Tuesday, December 6, 2016

On Loneliness & Broken Hearts & Perspective

I'm hopeful to the point of exhaustion. I look for the bright side till I'm gasping for air. I try to see the best even if it means tearing my eyes out.

I'm also an asshole, a loud mouth and a know-it-all.

I am sure of the former because I feel it; the latter is true because I've been told it is.

Can you see the thick mark that bi-sects me from tip to toe making me an imperfect mess that doesn't always make sense? Is it obvious? Tell me. And tell me before you want to punch me in the face with it. Tell me before you're so angry it's the beginning, middle and end of the whole conversation. Tell me when I still have time to try and fix it.

Or don't. Honestly. My cup runneth over with the tired, overwhelmed, nauseating gurglings these types of News Reports give me.  Let's all agree right now that if you have bad feelings for me, you need to keep them to yourself. You've had your chance.

And to the point, if you have ever felt the need to and have acted on the impulse to bombard me with my horrible self and feed me a nice, steamy plate of shit, I want you to know that it tastes terrible. I also want you to know that if you didn't turn that magnifying glass on yourself and check out your own blackheads, zits and imperfections, that you can go fuck yourself.

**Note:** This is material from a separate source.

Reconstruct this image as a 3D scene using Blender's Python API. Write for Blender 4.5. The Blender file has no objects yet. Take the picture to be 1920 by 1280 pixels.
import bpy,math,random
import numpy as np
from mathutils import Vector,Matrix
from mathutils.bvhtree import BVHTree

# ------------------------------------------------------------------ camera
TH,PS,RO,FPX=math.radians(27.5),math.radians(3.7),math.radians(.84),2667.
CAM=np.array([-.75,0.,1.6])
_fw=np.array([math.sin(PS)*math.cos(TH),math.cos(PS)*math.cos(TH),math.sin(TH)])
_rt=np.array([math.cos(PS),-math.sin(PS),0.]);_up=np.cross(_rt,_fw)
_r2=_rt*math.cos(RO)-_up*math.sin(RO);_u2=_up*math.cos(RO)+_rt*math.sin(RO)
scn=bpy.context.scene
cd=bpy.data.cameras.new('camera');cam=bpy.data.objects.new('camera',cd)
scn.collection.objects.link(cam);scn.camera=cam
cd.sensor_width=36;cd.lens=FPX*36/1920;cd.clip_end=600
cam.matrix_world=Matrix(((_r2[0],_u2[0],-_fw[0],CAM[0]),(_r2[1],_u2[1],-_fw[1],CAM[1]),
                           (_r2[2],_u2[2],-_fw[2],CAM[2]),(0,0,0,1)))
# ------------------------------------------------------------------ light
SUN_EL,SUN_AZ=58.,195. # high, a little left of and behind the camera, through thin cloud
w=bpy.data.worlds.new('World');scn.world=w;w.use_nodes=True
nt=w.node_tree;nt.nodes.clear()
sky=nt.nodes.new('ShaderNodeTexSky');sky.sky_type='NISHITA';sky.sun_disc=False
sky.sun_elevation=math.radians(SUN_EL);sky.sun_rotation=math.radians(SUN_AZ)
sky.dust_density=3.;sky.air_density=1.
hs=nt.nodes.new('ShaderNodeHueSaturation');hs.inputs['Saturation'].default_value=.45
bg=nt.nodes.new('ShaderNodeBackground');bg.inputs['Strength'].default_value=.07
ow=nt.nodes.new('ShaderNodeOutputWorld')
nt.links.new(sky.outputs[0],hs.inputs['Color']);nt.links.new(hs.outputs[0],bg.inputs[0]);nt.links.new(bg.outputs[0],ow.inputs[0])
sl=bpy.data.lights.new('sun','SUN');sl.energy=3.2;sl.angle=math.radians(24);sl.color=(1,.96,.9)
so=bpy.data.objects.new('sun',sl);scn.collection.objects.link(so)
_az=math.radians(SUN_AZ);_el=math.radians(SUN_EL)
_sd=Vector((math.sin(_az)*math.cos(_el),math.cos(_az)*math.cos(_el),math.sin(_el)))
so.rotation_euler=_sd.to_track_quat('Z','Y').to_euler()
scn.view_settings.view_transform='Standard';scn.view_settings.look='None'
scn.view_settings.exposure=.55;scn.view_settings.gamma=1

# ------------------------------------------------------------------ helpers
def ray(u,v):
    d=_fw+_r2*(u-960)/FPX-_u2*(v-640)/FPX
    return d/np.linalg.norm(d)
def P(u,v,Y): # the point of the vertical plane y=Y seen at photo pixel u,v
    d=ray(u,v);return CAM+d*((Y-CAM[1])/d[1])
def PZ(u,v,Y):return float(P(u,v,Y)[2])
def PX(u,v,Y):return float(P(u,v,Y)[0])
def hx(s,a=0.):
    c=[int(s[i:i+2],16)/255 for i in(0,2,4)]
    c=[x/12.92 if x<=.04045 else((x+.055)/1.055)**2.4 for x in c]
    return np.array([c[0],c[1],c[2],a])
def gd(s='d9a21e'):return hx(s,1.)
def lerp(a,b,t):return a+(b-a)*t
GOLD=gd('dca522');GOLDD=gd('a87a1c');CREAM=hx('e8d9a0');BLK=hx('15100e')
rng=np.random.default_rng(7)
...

Broken hearts lead to loneliness leads to loathing leads to reflection leads to the possibility of (maybe) love.  For me, that special and stunning delivery of love comes in the perfect size for my family. My hot husband, my kids. My one and only's.

The upside of heartbreak? It puts me in the blocks when I need to sprint to the side of my beloveds when they've been struck down and pounded in the chest. But as much as it gives an outline of empathy, my pain is a tipped over kiddy pool in the face of a Tsunami when one of my kids is hurting.

My hopefulness loses air, my bright side is a total eclipse and I can't see anything but rage and red and wonder if Amazon Prime can get a flame-thrower to me in 24 hours.

And it's always the littlest elf whose broken heart breaks mine hardest. She needs more care than the rest of us. She is the synchronized swimmer whose legs never stop keeping her perfect torso from showing any signs of weakness or hurt. When she fell apart last night I wanted to kill people. She slept next to me like a ghost, tiny and curled and so still.

I cried on the way to work. I cried all day. I figured out a plan to help her get through the mess of pain and stress. I screamed in the car on my way home and by the time her bus dropped her off I felt ready-ish to guide her back to a safe, unbroken place.

So when she came up the stairs and into the living room I announced: I have a plan! For what? She says... Uhm, well, how are you? Are you ok? Yeah. I'm hungry, too!

Struck! I was smashed in the mouth with her ability to adapt. Her day brought her serenity while mine brought more anguish until I figured out murder wasn't really an option and I needed to get rational.

And she has been bouncing around the damn house ever since.

She's gonna figure it out. She will keep kicking those legs and she'll stay above water.

And I will try to remember that she is not me.

Forever indebted to the universe that she is not me.